The real problem lies in the power of Human Resources. This powerful political group in any company can be a friend or foe both to the economy and it's own employer. Originally the 'Personnel' department looked after the employee side of a business, making sure relations were handled within the law and maintaining records of disciplinary matters etc. The department was important but served the company and the hiring Managers.

But as legislation affecting employment increased, whether as a result of bored politicians looking for something to do or the meddling of the EU, so the nature of the beast changed. Personnel became Human Resources, the better to reflect their new found power within a company. No executive dared go against HR, nor seek to make changes without their approval. HR pushed a number of agendas, all legally based but ultimately damaging.

No HR person concerns themselves with the utility of any measure they insist upon, nor its impact. Instead it reflects their importance. And blunt the company they certainly do. I remember a chap who had been a HR Director with a large IT outsourcing company saying his view was that HR was the 'contraceptive on the prick of progress'. A little colourful perhaps, but true nonetheless. Recruiters called them 'recruitment prevention officers'.

This was in the Nineties when the rise of HR was only just starting. As this Left wing based industry undermined its paymasters, so it decided to further extol its importance. Clearly the hiring of staff was a job beneath their dignity, it was little more than a paper exercise, time consuming and of little interest. Worse it seemed to maintain the 'servant' status of their department; it was hived off. HR set up a separate recruitment arm to handle this mundane activity, hiring ex-agency staff.

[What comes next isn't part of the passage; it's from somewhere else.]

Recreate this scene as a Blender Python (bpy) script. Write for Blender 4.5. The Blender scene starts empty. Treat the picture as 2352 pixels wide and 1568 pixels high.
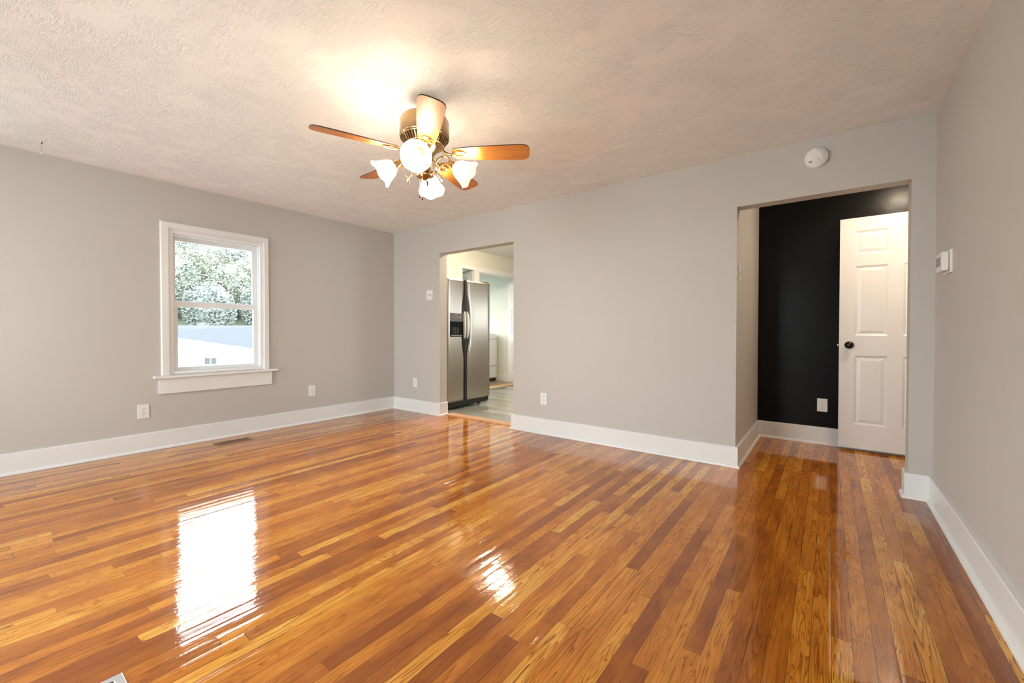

The recruitment process for HR (whether they handle it themselves or instruct a recruitment section) became ever more bureaucratic. Either the person seeking a job had to fill out a fairly pointless and usually carelessly designed Application Form or a CV would be accepted on its own. These would be received against a published Job Specification that was either written by HR, to conform to their ideas of whom the company should employ, with a nod to any technical qualifications the role may require or they would instruct a hiring manager how to do his own.

The Spec usually contains some 'must haves' which aren't often essential but would be a good pointer. HR give a cursory glance to incoming CV's against these and any lack means it gets no further. The Application Form is worse as it rarely allows the candidate to explain how they are suitable for the job at all. For HR it is just an exercise in getting the paper from one side of the desk to the other.

A hiring Manager chooses his candidates to interview from a pile decided on by HR, who neither understand the job role nor the candidate. They have no interest in acquiring the best candidate, they just want to clear their desk (or Inbox these days).

If a hiring Manager gets to speak to the outside world an entirely different process takes place. Rarely does the actual needs of that Manager match what is published in a Job Spec (indeed good recruitment consultants get a better feel for what the company wants than even the Manager realises, because they talk to other companies with similar needs).

The recruitment of a new employee takes on a whole new dimension and often completely different people get interviewed. This is rare however. And it is the stranglehold that HR have insisted upon on the way people are recruited that has undermined the stength of many UK companies.

Recruitment agencies now rarely bother with the quality of a candidate or suitability, they just box tick (to the delight of HR, who supply the boxes to tick) and send off volumes; something should stick. Needless to say, HR feel this lack of 'targeted' quality in incoming CV's is due to the low quality of recruiters (fast becoming true, due to their actions) and improves their facetious opinion of their own superiority.

It doesn't need to be like this and it is damaging Britain. When you come across a dedicated HR professional, who sees the job very much as supporting the company, it is an absolute delight.